Namely, Synnott and Spier taught Anson the importance of the brand. Phil's Fresh Foods was relegated to the history books when Synnott conceived of EVOL later that year.

"Brendan came up with it by turning 'love' backwards," he says. "We thought there was a huge gap in the market for frozen food people would have not been ashamed to eat."

Call it TV dinner syndrome. Frozen foods earned a bad reputation over the years, and EVOL looked to turn the connotation on its head, because even foodies need convenience. "Frozen should be great," says Anson. "People should love what they eat."

The branding has paid off, as the company has more than quadrupled its staff since 2009. Today EVOL makes 1 million burritos monthly, and has moved into other frozen food such as bowls and pizzas. The company experienced 300 percent growth in 2010, 100 percent in 2011, 40 percent in 2012, and revenue is on track to grow by 75 percent in 2013. "It's going to be a huge year for us," says Anson.

With 80 employees in production, the EVOL plant has plenty of internally designed gadgets and gizmos on the line. MacGyver-like innovation include a vacuum stuffer with a guillotine to stuff burritos to tortilla-control devices on the conveyors.

Anson also strives towards zero-waste with composting, recycling, and other initiatives. "ANy chance we have to do something good for the environment, we do it," he says.

"At the end of the day this is about people. If you get the right people doing the right thing and asking the right questions, you get the right outcomes."

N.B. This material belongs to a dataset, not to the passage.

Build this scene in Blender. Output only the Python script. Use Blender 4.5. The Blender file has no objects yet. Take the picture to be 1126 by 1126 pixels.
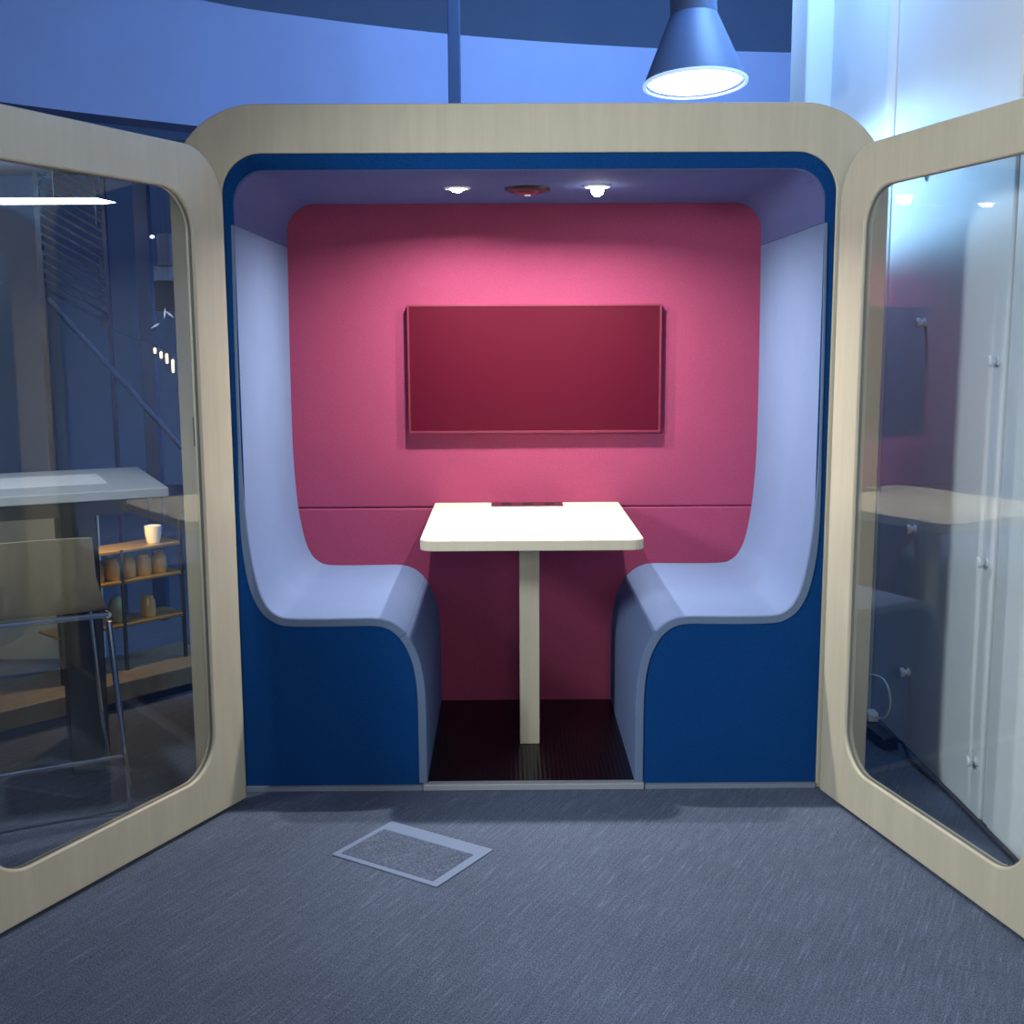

Challenges: "This industry is competitive, more competitive than it has been in the past," says Anson. And Colorado contractors are "super-busy. When we want to build a new refrigeration system, our guy is booked out for three months."

Opportunities: Anson points to EVOL leading a growing sector in a flat category. "With frozen foods, natural foods are the only thing that's growing, and EVOL is driving a lot of that growth," he says.

Needs: "It would always be easier if there was more support -- federally locally, whatever -- for small business," says Anson.